Trump associate may have hidden backchannel to Putin from Congress
Trump associate Erik Prince tried to cover up the purpose of a meeting in Seychelles with a Putin confidante. Now Robert Mueller is zeroing in.

Trump loyalist Erik Prince tried to obscure the facts surrounding his January 2017 meeting with a Kremlin official in Seychelles. But special counsel Robert Mueller is now investigating the meeting.
And new reporting in the Washington Post indicates it may have been part of an effort to establish a backchannel between Trump and Vladimir Putin.
Mueller, who recently intercepted Prince associate and United Arab Emirates adviser George Nader, is gathering evidence to support this theory. Nader reportedly arranged the Seychelles meeting for Prince and is cooperating with Mueller’s prosecutors.
But according to House Democrats, Prince revealed none of this under questioning by congressional investigators.
When asked about the meeting, Prince denied he was acting as an intermediary between Trump and Russia. And he did not disclose Nader’s involvement at all.
Prince is the brother of Education Secretary Betsy DeVos and a former White House intern under George W. Bush. He’s also the founder of the defense contractor Blackwater, a company infamous for the 2007 Nisour Square massacre in Baghdad. Blackwater contractors fired machine guns and grenade launchers into a crowd of civilians from an armored personnel vehicle, killing 17 and injuring 20.

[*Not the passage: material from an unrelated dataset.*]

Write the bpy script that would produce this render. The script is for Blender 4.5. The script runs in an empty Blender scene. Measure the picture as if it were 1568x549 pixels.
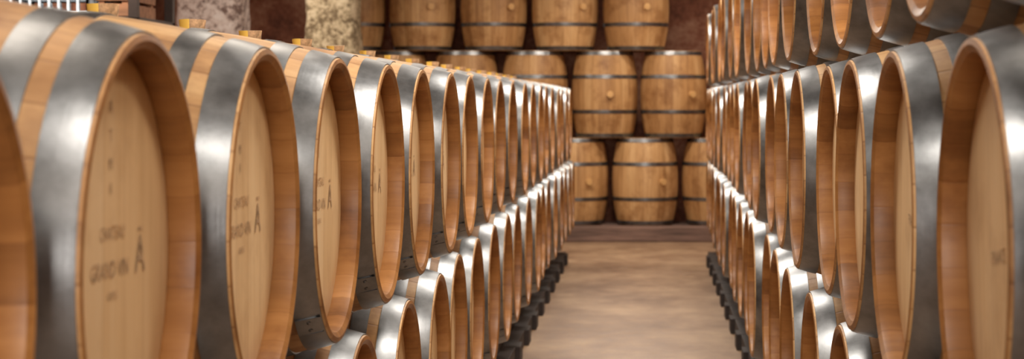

Prince fled the United States, sold his stake in the company, and lay low after the massacre.
Yet he appears to have had some level of influence with Trump. Disturbingly, Trump even considered outsourcing the war in Afghanistan to mercenary groups similar to Blackwater.
And now Prince seems to have played an active role as an intermediary between the Trump team and the Kremlin.
Mueller, at the very least, appears to think this is a real possibility. And he is seeking answers.